A capa da mais recente edição da economist faz-me
lembrar algumas das pinturas de Bosch ou Bruegel. Isto
encaixa bem com o título que escolhi para esta série de posts “2013 a Ferro e
Fogo”, no seu conjunto formarão uma espécie de balanço e perspectivas orientado
para a luta social e política. Este é o primeiro texto dessa série, uma espécie
de introdução.
O produto interno bruto(PIB) português em 2012 irá contrair-se em cerca de
3%, são estas as
projecções nacionais e do FMI no seu
relatório de Outubro de 2012. É fundamental relembrar que em
Março de 2011 o Banco de Portugal previa para 2012 um crescimento de 0.3%,
em Abril de 2011 o
FMI previa para Portugal uma redução de 0,5%, em Setembro de
2011 o FMI revia esse número para 1,8%. A realidade ( e ainda não temos os
números finais) é que a contracção da economia portuguesa é aproximadamente o
dobro da última previsão para 2012 feita em 2011. Este fenómeno não é único a
Portugal, as previsões do FMI em Setembro de 2011 para a zona Euro eram de um
crescimento de 1,1% em 2012, chegados a Outubro de 2012 constata-se que a zona
euro irá ter uma redução no PIB de 0,4%.
Estes números de Outubro de 2012 são a constatação de um facto mais do
que uma previsão, a não ser que o FMI também siga a filosofia do João Pinto
jogador do FCP, imortalizado pelo seu comentário, “prognósticos só no final do
jogo”.
Em Outubro de 2012 as previsões para 2013 do FMI são de uma contracção do PIB
nacional de 1%. Para a zona euro prevê-se um crescimento de 0.2%…

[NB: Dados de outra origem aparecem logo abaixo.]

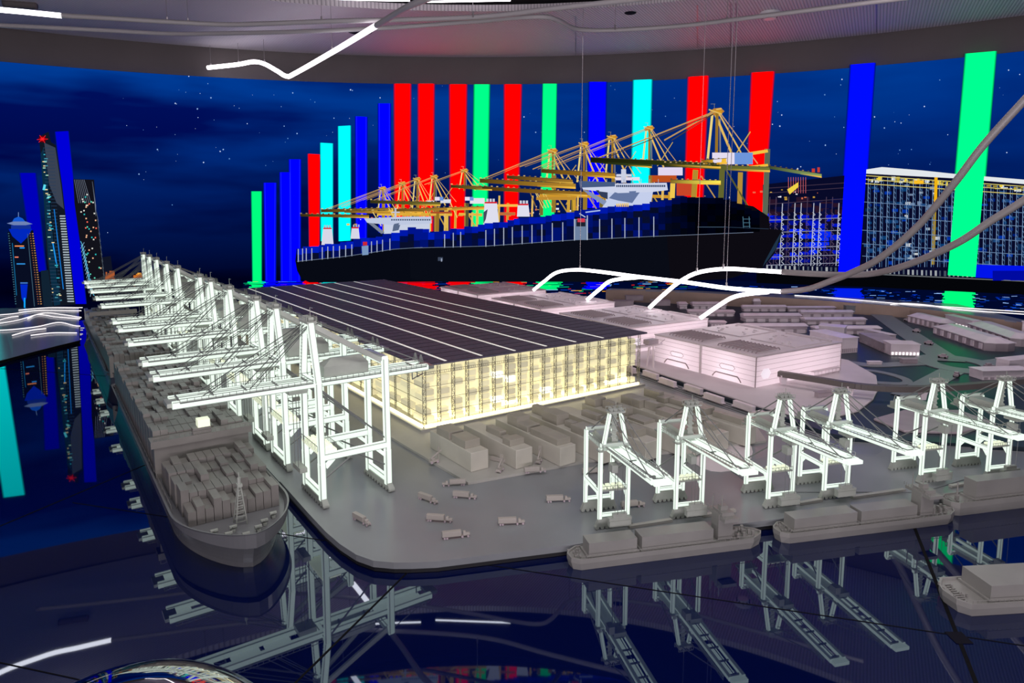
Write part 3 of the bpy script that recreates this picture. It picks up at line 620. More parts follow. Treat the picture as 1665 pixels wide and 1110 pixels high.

Para lá dos números temos as declarações Passo-Gasparianas, ainda em
Agosto deste ano Passos afirmou que 2013 seria o ano do fim da recessão. O
vice presidente do PSD em Janeiro de 2012 afirmou que 2012 seria o “ano
de preparação do crescimento económico“. Gaspar também em Janeiro havia
afirmado que 2012
seria um ponto de viragem. Estas declarações foram todas elas FALHADAS. E se
alguma coisa se pode dizer das previsões para 2013 é que são optimistas e
que provavelmente a contracção da economia será mais acentuada… É importante
reter estes números e declarações, sobretudo quando surgem novos cantos da
sereia a apontar a segunda metade de 2013, ou 2014, como o início da retoma (mesmo
os que agora fogem à questão, mais tarde serão tentados a atirar mais areia
para os olhos do povo)…
Mas o PIB é uma medida muito agregada, há outros números que em conjunto
traduzem melhor a catástrofe económica. A queda acentuada quer
dos passageiros nos transportes públicos, quer do tráfego
nas auto-estradas. Ou seja, pura e simplesmente os Portugueses estão a
deslocar-se menos e a mover menos bens. Estão também a
falar menos ao telemóvel. E o país esvazia-se, porque a
natalidade cai a pique e a emigração
sobe. O desemprego
dispara, e abrange sectores muito dispares, da
banca às grandes superfícies, para
não falar na liquidação do pequeno comércio e n outros sectores. Não
há capital disponível para que agora se acumulem stocks e se realize o
trabalho necessário à própria reprodução do capital, não há investimento, o
consumo afunda-se, as exportações são uma miragem quando a nível global há um
recuo no crescimento ou mesmo contracção da economia (como é o caso Europeu onde
estão os maiores parceiros comerciais de Portugal).
E ainda para lá dos números há as alterações qualitativas
e estruturais que abrangem toda a realidade económica, social e cultural. A
recuperação da mundividência Salazarista da pobreza e do papel do Estado feito
por Jonet
é mais que revoltante, em certo sentido é já o reflexo de uma sociedade em
rápida mutação-degeneração. Estamos longe da utopia liberal de uma economia
movida pelo livre empreendedorismo não constrangido pelas amarras estatais, num
clima de sã concorrência. Aquilo a que assistimos é a uma economia movida a
favores à sombra do orçamento de estado, onde monopólios
naturais, serviços
públicos e activos
da nação são vendidos e/ou concessionados a
quem paga a mais alta comissão. Estas “comissões” não são apenas monetárias
e os os beneficiários não são individuais, o objectivo é pagar outros favores e
alargar/engordar a rede clientelar (parece
que até já há um jogo de computador que retrata isso). O suposto benefício
que viria para o público em geral, devido a uma uma “melhor gestão” dos
privados, esbarra na realidade do que são as parcerias público
privadas… A utopia liberal que nos vendem, é na realidade uma espécie de
neo-feudalismo reaccionário e pré-moderno.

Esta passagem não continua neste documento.